Monday, September 11, 2017

September 11th.

All day long I’ve thought about this day and what it means to me. This year I’m busy traveling home from Galapagos to Quito to LA...which is probably a good distraction. This day hits me like so many other first responders, HARD and right in the gut and heart. We remember the day in detail, where we were...what we were doing...who we were with....how it could have been US....

That day should have been one of the happiest in my life. I was flying with my then fiance (#2 of #3 for those who are keeping track) William to Miami so I could meet his parents for the first time. They lived in Miami where they had fled from Cuba when William was 9 years old. The plan was to get there, spend a week, and he was going to properly propose to me somewhere romantic - using the ring that we had already designed and bought. It was a replica of my Nana’s wedding set, nothing fancy at all - but it meant the world to me to have something of hers for my wedding ring. We were already living together at the time and got up at 0530 to get my boys ready to drop off at their grandparents for the week. As we got our last minute stuff ready to go and prepared to wake the kids, my Mom called and told me to turn on the news.

I remember sitting in silent horror watching what was happening in New York. The first plane had struck and our eyes were glued to the television for at least 4 hours. All flights had been cancelled, there was to be no flying to Miami - or anywhere else. But within about the first hour, once it started to sink in what was really happening, Miami became a distant detail of the day. Even if we COULD have flown out in the following days, there was no way I would have went. My heart was absolutely shattered. I felt gutted and sick and like hundreds of my brothers and sisters had just died a horrible, graphic death that we all witnessed first hand. All killed doing the one thing that we do everyday.....try to help people. I was inconsolable for the next week. I called work that day to cancel my vacation and ask if they needed people to come in. I was told to stay home and they’d let me know if they needed bodies.....they never did.

I watched the news nonstop for the following days. I cried more than I can even remember. I wanted so badly to BE THERE. To help. To do something....but I was stuck in California with a fiance who never understood why I cried so much, why I hurt so much and why I was broken by events that happened to people I didn’t even know. William wanted to still have a “vacation” - he wanted to go to the LA County Fair and the beach and all kinds of other things that I could not seem to wrap my head around. I didn’t want to go anywhere or do anything that didn’t involve being around my fellow law enforcement officers - because I felt that they were the only ones that really “got it.” I can’t explain it any better than that. For some things, tragedies especially, there is a bond that exists between people whether you know them or not. That was and is the way I felt and still feel - bonded to all the first responders in New York. Both those who were killed and those that are still alive to struggle and grieve and try to make sense of the day that ruined us all in one way or another. I guess the events surrounding that horrible day and the way it played out in my own household were the catalyst for William and I ending our relationship before we ever got married. We broke up 2 months later and he moved out. I just couldn’t imagine spending my life with someone who didn’t FEEL what I felt....and I felt and still feel quite a bit about those Officers and Firefighters who lost their life that day. Every year is the same....emotionally gut wrenching.

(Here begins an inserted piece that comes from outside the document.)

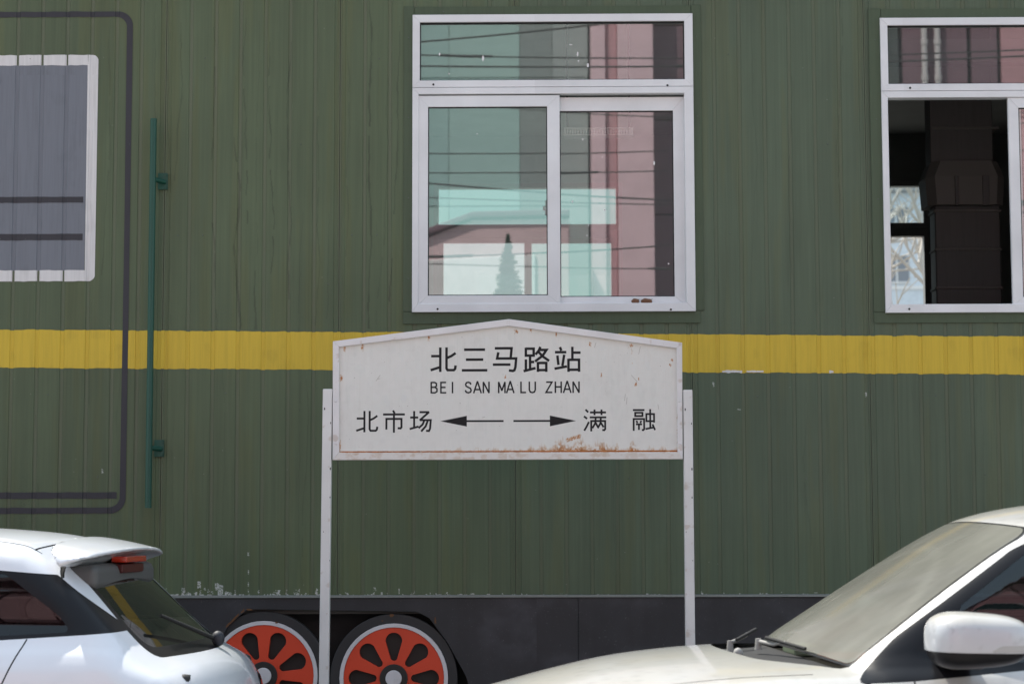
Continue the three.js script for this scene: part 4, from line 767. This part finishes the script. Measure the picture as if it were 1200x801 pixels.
// ---- the white hatchback at the left, its tail to the right
const LCAR = { x: -5.29, z: 2.39, yaw: -0.055 };
{
  const C = thing('parked_car', 'clean white hatchback with roof spoiler and red brake lamp, its tail beside the posts', 'car', [LCAR.x, 0.008, LCAR.z]);
  C.rotation.y = LCAR.yaw; C.position.x += 3.8 * (1 - Math.cos(LCAR.yaw)); C.position.z += 3.8 * Math.sin(LCAR.yaw);
  const L = 4.12, wr = 0.34, wheels = [0.85, 3.5];
  const top = curve([[-0.1, 0.7], [0.06, 0.78], [0.2, 0.9], [0.6, 0.98], [1.05, 1.04], [1.3, 1.16], [1.75, 1.44], [1.95, 1.51], [2.4, 1.548], [2.9, 1.54], [3.2, 1.522], [3.38, 1.495], [3.46, 1.452], [3.56, 1.375], [3.90, 1.075], [3.97, 1.035], [4.0, 1.02], [4.04, 0.99], [4.09, 0.94], [4.22, 0.80]]);
  const half = curve([[0.2, 0.8], [0.4, 0.85], [0.62, 0.885], [0.8, 0.895], [0.92, 0.885], [1.0, 0.865], [1.06, 0.83], [1.10, 0.79], [1.14, 0.76], [1.3, 0.70], [1.42, 0.65], [1.52, 0.58], [1.7, 0.46]]);
  const plan = curve([[-0.1, 0.62], [0.1, 0.78], [0.4, 0.92], [0.8, 0.99], [1.3, 1.0], [2.4, 1.0], [3.3, 0.985], [3.8, 0.95], [4.0, 0.87], [4.18, 0.74]]);
  const field = carField({ L, top, halfWidth: half, plan, bowF: () => 0.2, bowR: 0.13, crown: 0.07, wheels, wheelR: wr, edge: 0.075, mid: 2.3 });
  let body = surface(field, [-0.15, 0.16, -1.02], [4.5, 1.66, 1.02], 0.024), g;
  const take = (f) => { [g, body] = cut(body, f); return g; };
  const side = (f) => (x, y, z) => Math.max(f(x, y), 0.33 - Math.abs(z));
  // hatch glass, side glass
  const xr = (x, z) => x + 0.13 * z * z;
  const hatch = (grow) => (x, y, z) => smax(smax(Math.abs(z) - mix(0.58, 0.455, (y - 1.05) / 0.35) - grow, 1.052 - grow - y, 0.06), smax(y - 1.40 - grow, 3.4 - x, 0.02), 0.02);
  const hg = take(hatch(-0.025)), hf = take(hatch(0.012));
  const dlo = [[1.35, 1.06], [1.75, 1.33], [2.0, 1.395], [2.6, 1.405], [3.1, 1.385], [3.49, 1.353], [3.60, 1.265], [3.745, 1.147], [3.25, 1.118], [2.4, 1.085]];
  const q = poly([[2.98, 1.36], [3.30, 1.352], [3.52, 1.20], [3.56, 1.155], [2.98, 1.128]], 0.01), d2 = poly([[1.95, 1.1], [1.95, 1.375], [2.4, 1.385], [2.9, 1.365], [2.9, 1.125]], 0.01), sf = poly([[1.55, 1.1], [1.82, 1.32], [1.88, 1.34], [1.88, 1.1]], 0.01);
  const glass = [take(side(q)), take(side(d2)), take(side(sf))], black = take(side(poly(dlo, 0.005)));
  const ws = take((x, y, z) => Math.max(Math.abs(z) - mix(0.66, 0.54, (y - 1.1) / 0.4), x - 1.86, 1.16 - x, 1.02 - y));
  const cutline = (pts, w, zmin = 0.42) => { [g, body] = band(body, pts, w, zmin); return g; }, takeAll = (fs) => { [g, body] = strip(body, fs); return g; };
  const lines = [...cutline([[3.415, 1.50], [3.43, 1.47], [3.49, 1.38], [3.51, 1.345]], 0.004, 0.3), ...takeAll([(x, y) => 1.44 - y, (x, y, z) => Math.abs(z) - 0.56, (x, y, z) => x - 3.4185 + 0.10 * z * z, (x, y, z) => 3.4115 - 0.10 * z * z - x]), ...takeAll([(x, y) => 1.42 - y, (x) => x - 3.41, (x) => 1.9 - x, (x, y, z) => Math.abs(z) - 0.558, (x, y, z) => 0.552 - Math.abs(z)]), ...cutline([[2.95, 0.4], [2.95, 1.12]], 0.003), ...cutline([[1.9, 0.4], [1.9, 1.1]], 0.003), ...cutline([[3.2, 0.5], [3.3, 0.8], [3.42, 1.12]], 0.003)];
  const tl = poly([[4.0, 0.78], [3.985, 0.84], [4.01, 0.90], [4.36, 0.93], [4.40, 0.78]], 0.01), tailG = take((x, y, z) => Math.max(tl(x, y), 0.52 - Math.abs(z)));
  const lampG = take((x, y, z) => Math.max(Math.abs(x - 0.3) - 0.26, Math.abs(y - 0.8) - 0.07, 0.4 - Math.abs(z))), bottom = take((x, y) => y - 0.38), plateG = take((x, y, z) => Math.max(4.1 - x, Math.abs(z) - 0.27, Math.abs(y - 0.7) - 0.08));
  const white = (x, y, z, ny) => { const w = 0.96 + 0.04 * fbm(x * 4, y * 4 + z * 4, 3, 601), d = 0.22 * sstep(0.3, 1, ny) * fbm(x * 9, z * 9, 3, 611); return [mix(0.70, 0.6, d) * w, mix(0.725, 0.58, d) * w, mix(0.775, 0.53, d) * w]; };
  part(C, 'body', soup(body, 0, white), paintWhite(true));
  const tinted = phys({ color: rgb(0.10, 0.125, 0.14), roughness: 0.02, transmission: 1, thickness: 0, ior: 1.5 });
  for (const gl of glass) for (const s of [1, -1]) part(C, 'side_window', soup(gl.filter((t) => t[2] * s > 0), 0.002), tinted);
  part(C, 'windscreen', soup(ws, 0.002), M.carGlass);
  part(C, 'rear_screen', soup(hg, 0.002), phys({ color: rgb(0.17, 0.17, 0.155), roughness: 0.02, transmission: 0.92, thickness: 0, ior: 1.45 })); part(C, 'rear_screen_border', soup(hf, 0.001), gloss);
  part(C, 'window_surround', soup(black, 0.001), gloss); part(C, 'shut_line', soup(lines, 0.005), seamM);
  for (const s of [1, -1]) { const T = partGroup(C, 'tail_light'); part(T, 'lens', soup(tailG.filter((t) => t[2] * s > 0), -0.004), phys({ color: rgb(0.42, 0.40, 0.42), roughness: 0.08, metalness: 0.6, clearcoat: 1 })); part(T, 'red_strip', soup(cut(tailG.filter((t) => t[2] * s > 0), (x, y) => Math.abs(y - 0.865) - 0.022)[0], -0.007), phys({ color: rgb(0.4, 0.02, 0.015), roughness: 0.12, clearcoat: 1 })); part(C, 'headlight', soup(lampG.filter((t) => t[2] * s > 0), 0), phys({ color: rgb(0.5, 0.5, 0.52), roughness: 0.1, clearcoat: 1 })); }
  part(C, 'lower_cladding', soup(bottom, 0), rubber); part(C, 'number_plate_recess', soup(plateG, 0.01), gloss);
  part(C, 'cabin_floor', [box(0.9, 4.0, 0.42, 0.5, -0.7, 0.7), box(1.3, 1.8, 0.6, 1.02, -0.66, 0.66, 0.05), box(3.2, 4.0, 0.5, 0.98, -0.62, 0.62, 0.02), box(1.9, 3.3, 1.44, 1.46, -0.5, 0.5, 0.005)], cabin);
  for (const z of [0.35, -0.35]) { seat(C, 2.2, z); seat(C, 2.95, z, 0.56); }
  addWheels(C, wheels, wr, 0.89);
  // roof spoiler
  const st = curve([[3.3, 1.512], [3.42, 1.502], [3.52, 1.487], [3.6, 1.470], [3.66, 1.455], [3.9, 1.39]]), sb = curve([[3.3, 1.36], [3.46, 1.362], [3.50, 1.375], [3.55, 1.40], [3.60, 1.428], [3.65, 1.441], [3.9, 1.45]]);
  const sp = (x, y, z) => { const z2 = z * z, xs = x + 0.16 * z2, az = Math.abs(z); let d = smax(y - st(xs)[0] + 0.07 * z2 + 0.9 * Math.max(0, az - 0.5) ** 2, sb(xs)[0] - 0.075 * z2 - y, 0.008); d = smax(d, az - mix(0.705, 0.60, (y - 1.3) / 0.2), 0.03); return smax(d, Math.max(3.436 - x + sstep(1.5, 1.34, y) * 0.085, xs - 3.66), 0.010); };
  let spo = surface(sp, [3.36, 1.2, -0.8], [3.9, 1.56, 0.8], 0.014); const under = cut(spo, (x, y, z) => 0);
  part(C, 'spoiler', soup(spo, 0, white), paintWhite(true), 'white roof spoiler');
  part(C, 'spoiler_bracket', [box(3.42, 3.612, 1.29, 1.392, -0.42, 0.5, 0.035)], std(rgb(0.085, 0.085, 0.085), 0.6));
  const B = partGroup(C, 'brake_light', 'red brake lamp under the spoiler');
  part(B, 'lens', box(3.57, 3.635, 1.394, 1.420, -0.17, 0.15, 0.006), phys({ color: rgb(0.5, 0.03, 0.01), roughness: 0.12, clearcoat: 1 }));
  part(B, 'lower_lens', box(3.59, 3.624, 1.352, 1.388, -0.17, 0.17, 0.006), phys({ color: rgb(0.06, 0.004, 0.004), roughness: 0.35 }));
  const wp = new THREE.SphereGeometry(0.028, 16, 12); wp.scale(1, 1.15, 1); wp.translate(3.955, 1.075, -0.12);
  const Wp = partGroup(C, 'rear_wiper'); part(Wp, 'pivot', wp, std(rgb(0.02, 0.022, 0.03), 0.6)); part(Wp, 'arm', [bar([3.94, 1.075, -0.12], [3.82, 1.19, 0.32], 0.01, 0.007, 8)], rubber);
}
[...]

I’m fortunate and honored these days to know several NYPD folks and call them friends. Some were working that day, some came on after....but with all of them I feel that bond, that kinship, that I felt on that fateful day. I can’t imagine their heartbreak and their pain, and yet...I can and I do. These days I pray for them, and their peace of mind....and for what horrors are yet to come for them and for all the other first responders. It’s only a matter of time before another tragedy strikes us all. When that day comes I know I’ll be there again, ready to go wherever I can be of use, retired or not. That bond I feel will always be there for my brothers and sisters in law enforcement.....and for that, I am truly blessed.

For those who were lost.....and those who will eventually fall....until we meet again my friends, keep the gates of Heaven safe and Stay Frosty....

It is not the critic who counts; not the man who points out how the strong man stumbles, or where the doer of deeds could have done them better. The credit belongs to the man who is actually in the arena, whose face is marred by dust and sweat and blood; who strives valiantly; who errs, who comes short again and again, because there is no effort without error and shortcoming; but who does actually strive to do the deeds; who knows great enthusiasms, the great devotions; who spends himself in a worthy cause; who at the best knows in the end the triumph of high achievement, and who at the worst, if he fails, at least fails while daring greatly, so that his place shall never be with those cold and timid souls who neither know victory nor defeat.